No Longer Invisible - Shedding Light on Sexual Abuse, Molestation

Barrington M. Salmon | 11/22/2011, 1:45 a.m.

One night, after a day of the usual children's horseplay and banter at her aunt's house, a little girl's cousin stood the five-year-old on a chair.

Then without warning, his head disappeared under her nightgown. Startled and afraid, she froze, hoping that if she did nothing he would stop.

The young girl was molested by her 17-year-old cousin in front of his 12-year-old brother. Following his brother's lead, for the next eight years, the younger boy also sexually abused her. It finally ended when Lavinia Battle Freeman was 13 and he was 20.

Freeman survived the anguish, anger and confusion of being sexually abused and started a conscious clothing line called No Longer Invisible (NLI) a year ago to shed light on an issue she said is too often brushed under the rug. She also established The NLI Foundation to fund counseling services for survivors.

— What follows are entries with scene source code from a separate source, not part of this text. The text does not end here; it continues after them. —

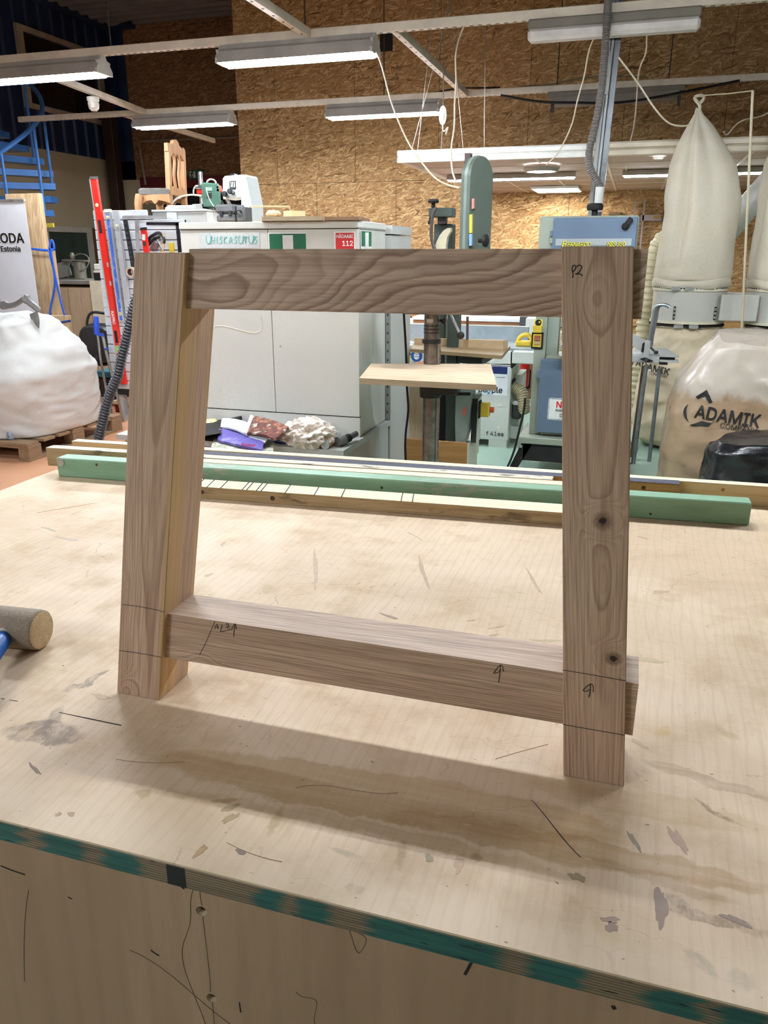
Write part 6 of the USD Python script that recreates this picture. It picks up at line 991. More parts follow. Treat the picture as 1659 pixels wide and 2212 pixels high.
# planer / thicknesser
Yn = 6.3; MWH = mat('planer_white', (204, 209, 203), .4, 0, .03, 3.); MGT = mat('planer_grey', (168, 180, 186), .3, .3, .05, 5.)
t = Thing('planer', 'white planing machine with a dark blue sign and a grey fence, behind the bandsaw', 'planer'); xa, xb = P(1012, 860, Yn)[0], P(1102, 860, Yn)[0]; zb_, zu = P(1060, 950, Yn)[2], P(1060, 787, Yn)[2]
t.add('cabinet', bb(xa - .25, xb, Yn, Yn + .55, zb_, zu, .006), MWH); t.add('foot', bb(P(1055, 960, Yn)[0], xb - .01, Yn + .004, Yn + .5, 0, zb_ + .002), MWH); t.add('foot', bb(xa - .2, xa + .03, Yn + .03, Yn + .5, 0, zb_ + .002), MWH); t.add('seam_line', bb(xa, xb, Yn - .001, Yn + .004, zu - .012, zu - .006), SEAM); ztb = P(1060, 760, Yn)[2]
t.add('head_casting', hull([P(a_, b_, Yn + d_) for a_, b_ in ((1056, 786), (1103, 786), (1103, 760), (1094, 760)) for d_ in (0, .5)]), MWH); t.add('bed', bb(P(882, 775, Yn)[0], P(1104, 775, Yn)[0], Yn + .02, Yn + .5, P(1000, 783, Yn)[2], P(1000, 756, Yn)[2], .005), MWH)
t.add('outfeed_table', bb(P(1108, 770, Yn)[0], P(1165, 770, Yn)[0], Yn - .05, Yn + .5, P(1120, 784, Yn)[2], P(1120, 758, Yn)[2], .006), MWH); t.add('infeed_table', bb(P(872, 770, Yn)[0], P(1155, 770, Yn)[0], Yn + .05, Yn + .6, P(1000, 757, Yn)[2], P(1000, 750, Yn)[2], .003), MGT); t.add('fence', bb(P(872, 715, Yn + .6)[0], P(1142, 715, Yn + .6)[0], Yn + .6, Yn + .64, P(1000, 740, Yn + .6)[2], P(1000, 703, Yn + .6)[2], .004), MGT); t.add('fence_edge', bb(P(872, 700, Yn + .6)[0], P(1142, 700, Yn + .6)[0], Yn + .598, Yn + .642, P(1000, 703.5, Yn + .6)[2], P(1000, 701.5, Yn + .6)[2]), MWH); t.add('dark_recess', bb(P(1104, 773, Yn)[0], P(1108, 773, Yn)[0], Yn, Yn + .4, P(1106, 795, Yn)[2], P(1106, 760, Yn)[2]), BLK)
def pf(px0, py0, px1, py1, off, m, nm='sign_field'): t.add(nm, sl(px0, py0, px1, py1, Yn - off, .003), m, False)
pf(1012, 790, 1097, 853, .003, mat('sign_pale', (224, 230, 236), .35), 'sign'); pf(1062, 792, 1096, 807.5, .006, mat('sign_navy', (16, 40, 96), .35)); DK = mat('letter_dark', (38, 48, 58), .5); LB_ = mat('letter_blue', (50, 130, 190), .5)
q = P(1087, 849, Yn); hh = (P(1060, 836, Yn)[2] - P(1060, 845, Yn)[2]); m = text('pe', hh * 1.35, (0, Yn - .004, q[2]), .002, bold=True); m.apply_translation([P(1052, 845, Yn)[0] - m.bounds[1][0], 0, 0]); t.add('lettering', m, DK); m = text('ple', hh * 1.35, (P(1061, 849, Yn)[0], Yn - .004, q[2]), .002, bold=True); t.add('lettering', m, DK)
o = P(1056, 845, Yn); t.add('lettering', cat([prism(Point(o[0], o[2]).buffer(hh * .42).difference(Point(o[0], o[2]).buffer(hh * .24)), Yn - .006, Yn - .003), prism(Point(o[0], o[2] - hh * .75).buffer(hh * .36).difference(Point(o[0], o[2] - hh * .75).buffer(hh * .2)).intersection(sbox(o[0] - 1, o[2] - hh * .75, o[0] + 1, o[2])), Yn - .006, Yn - .003)]), LB_)
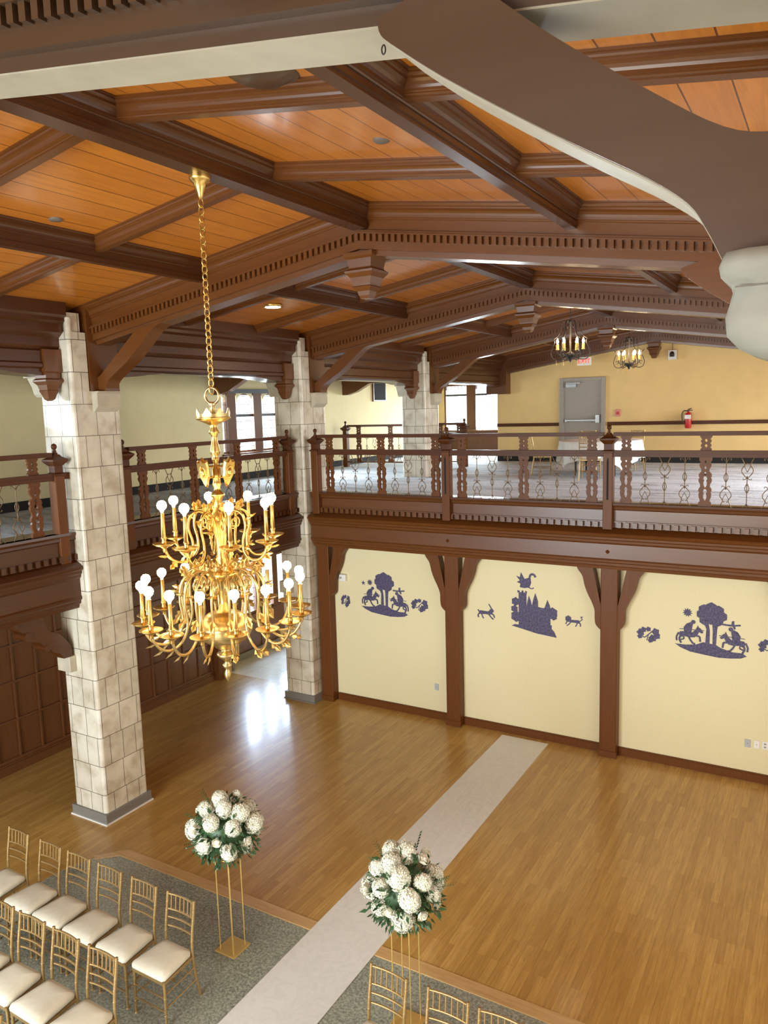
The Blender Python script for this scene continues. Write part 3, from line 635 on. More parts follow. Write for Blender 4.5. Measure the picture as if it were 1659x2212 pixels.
def newel(x, y, label, zb=3.50, w=0.068):
    t = thing('newel_post', label, 'newel post', (x, y, zb)); t['kind'] = 'thing'
    MB().box(x-w, x+w, y-w, y+w, zb, 4.60).build('post', M_post, t, 0.008)
    a = MB(); a.lathe((x, y, 0), [(r*1.414, z) for r, z in [(w+.012, 4.60), (w+.012, 4.62), (w-.01, 4.64), (w-.01, 4.72), (w+.012, 4.745), (w+.04, 4.78), (w+.04, 4.80), (w-.01, 4.83), (w-.03, 4.86)]], 4, PI/4, False)
    a.build('cap', M_rail, t)
    MB().lathe((x, y, 0), [(.03, 4.85), (.04, 4.87), (.022, 4.89), (.028, 4.90), (.016, 4.915), (.03, 4.935), (.036, 4.955), (.028, 4.98), (.012, 4.99), (.001, 4.995)], 14).build('finial', M_rail, t)
    return t
def carved_slot(x, y, t, d):
    a = MB()
    for i in range(26): a.lathe((x, y, 3.95+i*0.0225), [(0.0001, -.010), (.014, 0), (.0001, .010)], 6)
    a.box(x-.012, x+.012, y-.003, y+.003, 3.93, 4.5).build('carved_slot', M_dark, t)
def rail(label, p0, p1, splats, irons, top=4.885, zb=3.88, name='gallery_railing'):
    (x0, y0), (x1, y1) = p0, p1; L = math.hypot(x1-x0, y1-y0); ux, uy = (x1-x0)/L, (y1-y0)/L; rz = math.atan2(uy, ux)
    t = thing(name, label, 'railing', ((x0+x1)/2, (y0+y1)/2, zb)); t['kind'] = 'thing'
    def bar(w, z0, z1):
        m = MB(); nx, ny = -uy*w, ux*w
        return m.hexa([(x0+nx, y0+ny, z0), (x0-nx, y0-ny, z0), (x1-nx, y1-ny, z0), (x1+nx, y1+ny, z0), (x0+nx, y0+ny, z1), (x0-nx, y0-ny, z1), (x1-nx, y1-ny, z1), (x1+nx, y1+ny, z1)])
    def addbar(m, w, z0, z1): q = bar(w, z0, z1); m.add(q.v, q.f); return m
    m = bar(0.055, top-0.04, top); addbar(m, 0.045, top-0.055, top-0.04); m.build('top_rail', M_rail, t)
    m = bar(0.055, 4.60, 4.63); addbar(m, 0.045, 4.585, 4.60); addbar(m, 0.05, 4.555, 4.585); addbar(m, 0.035, 4.54, 4.555); m.build('mid_rail', M_rail, t)
    bar(0.05, zb-0.03, zb).build('bottom_rail', M_rail, t)
    for d in splats:
        x, y = x0+ux*d, y0+uy*d
        place('fl', fret_low, M_post, 'fretwork_splat', t, x, y, zb, rz); place('ft', fret_top, M_post, 'upper_splat', t, x, y, 4.63, rz)
    for d, fl in irons:
        x, y = x0+ux*d, y0+uy*d
        place('i%d' % fl, lambda: iron_mesh(fl), M_iron, 'iron_scroll', t, x, y, zb-0.01, rz)
    return t
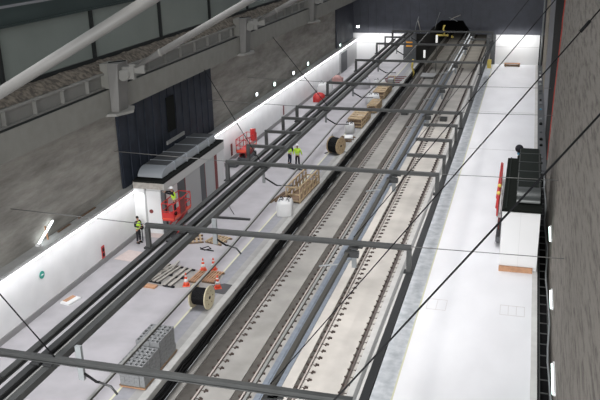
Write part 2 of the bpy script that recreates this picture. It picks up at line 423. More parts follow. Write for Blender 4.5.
# debris on the ledge top: short brown planks
for k,(y0,L) in enumerate(((36,1.8),(33.9,1.2),(26.5,2.2))):
    tag(MB().box(-.04,.06,0,L,0,.06).build('offcut',woodd,None,(-23.45,y0,3.2)),['thin dark offcut on the left ledge near the building','thin dark offcut on the left ledge just beyond the leaning tube','thin dark offcut on the left ledge at the picture edge'][k],'offcut')

# signs
def vsign(y,z,h,w,label,m,name='wall_sign',x=-22.93,cat='sign'):
    e=tag(MB().box(0,.03,-w/2,w/2,-h/2,h/2).build(name,m,None,(x,y,z)),label,cat); return e
s=vsign(37.25,.72,.75,.32,'small red vertical sign low on the white left wall, beside the worker','x' and redp)
MB().box(.03,.035,-.1,.1,.02,.26).build('pictogram',drk,s); MB().box(.03,.035,-.1,.1,-.28,-.06).build('pictogram',drk,s)
e=empty('exit_sign',(-22.93,31.3,1.95),0,'small oval green sign on the near white left wall','sign')
MB().tube([(0,0,0),(.03,0,0)],.2,20).build('sign_plate',signg,e); MB().box(.031,.036,-.09,.1,-.03,.04).build('pictogram',white,e)
vsign(58.5,.95,1.0,.3,'small dark red vertical sign on the white left wall, by the far scissor lift',redd)
vsign(73.1,.95,.9,.3,'small dark red vertical sign on the white left wall, above the short frames',redd)
tag(BX(-.42,.42,-.03,0,-.35,.35).build('portal_sign',signo,None,(-15.6,107.77,2.5)),'square orange sign on the grey pier beside the tunnel mouth','sign')

# ------------------------------------------------------------ left building (technical room)
e=empty('platform_room',(-20.9,41.6,0),0,'white boxlike room with a black roof built against the left wall','building')
MB().box(-2.0,0,0,.1,0,.001).box(-2.05,-.06,.06,9.98,0,3.55).build('walls',[bwhite],e)
MB().box(-2.05,.04,-.05,10.1,3.6,3.72).build('roof',black,e)
MB().box(-.02,.04,-.05,10.1,3.05,3.6).build('fascia_panel',mat('fascia_white',(.50,.50,.49),.5),e)
MB().box(-2.05,-.02,-.04,.06,3.2,3.6).build('lintel',plyw,e)
MB().box(-.2,.03,-.06,.2,0,3.2).build('corner_post',dgrey,e)
MB().box(-2.05,-1.33,-.05,.05,0,3.2).build('side_panel',white,e)
MB().box(-1.33,-1.22,-.07,.05,0,3.2).build('door_frame',bgrey,e)
dd=MB().box(-1.22,-.25,-.03,.05,.3,3.1).build('door',bwhite,e); MB().tube([(-.95,-.06,1.75),(-.95,-.03,1.75)],.13,14).build('round_sign',redd,dd)
MB().box(-1.22,-.25,-.05,.05,0,.3).build('threshold',paper,e)
MB().box(-.03,.03,1.9,3.0,0,3.05).build('column',dgrey,e)
for k,(a,c,m) in enumerate(((.2,1.9,bwhite),(3.05,5.6,bgrey),(6.3,8.2,mat('glazed_panel',(.36,.38,.38),.3)),(8.6,10.05,bwhite))):
    MB().box(-.05,.01,a,c,0,3.05).build('wall_panel',m,e)
MB().box(-.03,.05,5.6,6.3,0,3.05).build('column',dgrey,e)
MB().box(-.03,.05,3.0,3.08,0,3.05).build('jamb',redd,e); MB().box(-.03,.05,6.3,6.4,0,3.05).build('jamb',redd,e)
MB().box(-.03,.05,8.2,8.6,0,3.05).build('jamb',redd,e)
def duct(x0,x1,y0,y1,z,h,label,m,mt,rx=1):
    d=empty('ventilation_duct',((x0+x1)/2,y0,z),0,label,'duct')
    w=(x1-x0)/2
    MB().box(-w,w,.9,y1-y0,.05,h).build('duct_body',m,d,bevel=.06)
    MB().box(-w+.04,w-.1,1.0,y1-y0-.1,h,h+.03).build('duct_top',mt,d)
    # rounded elbow
    v=[];f=[];n=10
    for i in range(n+1):
        a=PI/2*i/n; yy=.9-.9*math.sin(a); zz=h*.12+ (h*.88)*math.cos(a)
        v+=[(-w,yy,zz),(w,yy,zz)]
    v+=[(-w,.9,.05),(w,.9,.05)]
    for i in range(n): f.append((2*i,2*i+1,2*i+3,2*i+2))
    b=MB(); b.add(v,f,smooth=True); b.add(v,[(2*n,2*n+1,2*n+3,2*n+2),tuple([2*i for i in range(n+1)]+[2*n+2]),tuple([2*i+1 for i in range(n+1)]+[2*n+3])])
    b.build('elbow',m,d)
    k=1.9
    while k<y1-y0: MB().box(-w-.04,w+.04,k,k+.08,.03,h+.05).build('flange',m,d); k+=1.9
    for yy in (1.5,(y1-y0)*.6,y1-y0-.5): MB().box(-w,w,yy,yy+.1,0,.06).build('foot',gsteel,d)
    return d
duct(-22.8,-21.15,42.0,50.9,3.75,.58,'long zinc ventilation duct lying on the black roof of the left room',duct_m,duct_d)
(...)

"Someone you know and love is a survivor of sexual abuse and someone you know and love is an abuser," she said. "The stereotype is of a dirty, old man looking at kids on a playground. It's not what you wore, or how you looked. It's a lack of self control of the abuser who takes the opportunity to take advantage of someone who is weaker than them."

Freeman, 42, said her cousin cornered her every chance he got, groped her, touched her and forced her to touch him.

"Earlier on, I didn't know it wasn't my fault," she said. "I definitely felt responsible. Most kids do because they don't know any better.

Freeman, wife of a pastor and mother of three, said she never told anyone of her ordeal except her mom when she was 28 only after her counselor "made me." She told her twin sister years later and informed the rest her family within the last year only because she started NLI.

She paid a hefty price for her silence.

"I was an angry child. I was very mean and didn't want anyone to touch me," she explained. "I felt I didn't have any control of my body. I attributed it to the pressure and stress of being a victim."

"When I was 28, it was literally eating me alive. I didn't say anything as a child because my dad would have killed him," said Freeman. "My cousin has a great sense of humor and people like him. Abusers are savvy at wearing masks themselves and casting themselves as a caring, reliable person who has the child's best interests at heart. It's sad. So many people have been through it."

Statistics indicate that about 80,000 sexual abuse cases involving children are reported each year in the U.S., but an untold number go unreported because children are afraid to tell anyone.

"Child victims hardly ever tell," Freeman said. "One in four girls are survivors and one in six boys are abuse survivors too. That's high. The numbers are astronomical. As we go about our business and people are living their lives, children are being molested. It is so secretive and so sensitive that no one talks about it."